Dataset content —
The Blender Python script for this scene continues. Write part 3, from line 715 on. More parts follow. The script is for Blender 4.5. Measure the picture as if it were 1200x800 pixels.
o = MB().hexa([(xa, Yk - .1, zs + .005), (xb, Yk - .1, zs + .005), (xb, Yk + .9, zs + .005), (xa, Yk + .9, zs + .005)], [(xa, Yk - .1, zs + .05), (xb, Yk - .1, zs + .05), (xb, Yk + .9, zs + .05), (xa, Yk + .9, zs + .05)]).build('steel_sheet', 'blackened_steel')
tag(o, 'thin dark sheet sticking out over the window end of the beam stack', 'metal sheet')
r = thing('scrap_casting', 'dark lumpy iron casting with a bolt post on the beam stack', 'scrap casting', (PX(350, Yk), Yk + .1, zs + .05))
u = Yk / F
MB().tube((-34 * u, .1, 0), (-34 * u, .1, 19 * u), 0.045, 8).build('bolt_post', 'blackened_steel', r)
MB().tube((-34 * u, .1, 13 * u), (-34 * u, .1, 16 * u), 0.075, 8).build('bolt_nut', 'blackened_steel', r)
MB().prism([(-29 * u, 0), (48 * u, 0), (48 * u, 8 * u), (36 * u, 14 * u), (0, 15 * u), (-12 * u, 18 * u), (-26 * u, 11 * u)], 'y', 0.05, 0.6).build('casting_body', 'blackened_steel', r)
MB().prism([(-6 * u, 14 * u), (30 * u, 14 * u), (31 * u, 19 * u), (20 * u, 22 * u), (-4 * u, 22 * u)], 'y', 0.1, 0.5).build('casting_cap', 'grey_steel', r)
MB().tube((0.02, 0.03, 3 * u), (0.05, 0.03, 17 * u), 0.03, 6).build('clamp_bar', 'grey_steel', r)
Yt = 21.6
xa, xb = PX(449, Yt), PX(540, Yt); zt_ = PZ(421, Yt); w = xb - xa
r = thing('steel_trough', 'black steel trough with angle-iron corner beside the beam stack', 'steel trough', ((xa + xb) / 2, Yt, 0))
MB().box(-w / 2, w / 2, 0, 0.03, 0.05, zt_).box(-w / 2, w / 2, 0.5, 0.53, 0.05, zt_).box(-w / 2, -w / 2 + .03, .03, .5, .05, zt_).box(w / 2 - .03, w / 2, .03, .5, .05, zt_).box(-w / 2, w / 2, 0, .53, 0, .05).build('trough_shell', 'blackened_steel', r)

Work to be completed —
Copy out the full material exactly as it appears.

Written answer —
The Blender Python script for this scene continues. Write part 3, from line 715 on. More parts follow. The script is for Blender 4.5. Measure the picture as if it were 1200x800 pixels.
o = MB().hexa([(xa, Yk - .1, zs + .005), (xb, Yk - .1, zs + .005), (xb, Yk + .9, zs + .005), (xa, Yk + .9, zs + .005)], [(xa, Yk - .1, zs + .05), (xb, Yk - .1, zs + .05), (xb, Yk + .9, zs + .05), (xa, Yk + .9, zs + .05)]).build('steel_sheet', 'blackened_steel')
tag(o, 'thin dark sheet sticking out over the window end of the beam stack', 'metal sheet')
r = thing('scrap_casting', 'dark lumpy iron casting with a bolt post on the beam stack', 'scrap casting', (PX(350, Yk), Yk + .1, zs + .05))
u = Yk / F
MB().tube((-34 * u, .1, 0), (-34 * u, .1, 19 * u), 0.045, 8).build('bolt_post', 'blackened_steel', r)
MB().tube((-34 * u, .1, 13 * u), (-34 * u, .1, 16 * u), 0.075, 8).build('bolt_nut', 'blackened_steel', r)
MB().prism([(-29 * u, 0), (48 * u, 0), (48 * u, 8 * u), (36 * u, 14 * u), (0, 15 * u), (-12 * u, 18 * u), (-26 * u, 11 * u)], 'y', 0.05, 0.6).build('casting_body', 'blackened_steel', r)
MB().prism([(-6 * u, 14 * u), (30 * u, 14 * u), (31 * u, 19 * u), (20 * u, 22 * u), (-4 * u, 22 * u)], 'y', 0.1, 0.5).build('casting_cap', 'grey_steel', r)
MB().tube((0.02, 0.03, 3 * u), (0.05, 0.03, 17 * u), 0.03, 6).build('clamp_bar', 'grey_steel', r)
Yt = 21.6
xa, xb = PX(449, Yt), PX(540, Yt); zt_ = PZ(421, Yt); w = xb - xa
r = thing('steel_trough', 'black steel trough with angle-iron corner beside the beam stack', 'steel trough', ((xa + xb) / 2, Yt, 0))
MB().box(-w / 2, w / 2, 0, 0.03, 0.05, zt_).box(-w / 2, w / 2, 0.5, 0.53, 0.05, zt_).box(-w / 2, -w / 2 + .03, .03, .5, .05, zt_).box(w / 2 - .03, w / 2, .03, .5, .05, zt_).box(-w / 2, w / 2, 0, .53, 0, .05).build('trough_shell', 'blackened_steel', r)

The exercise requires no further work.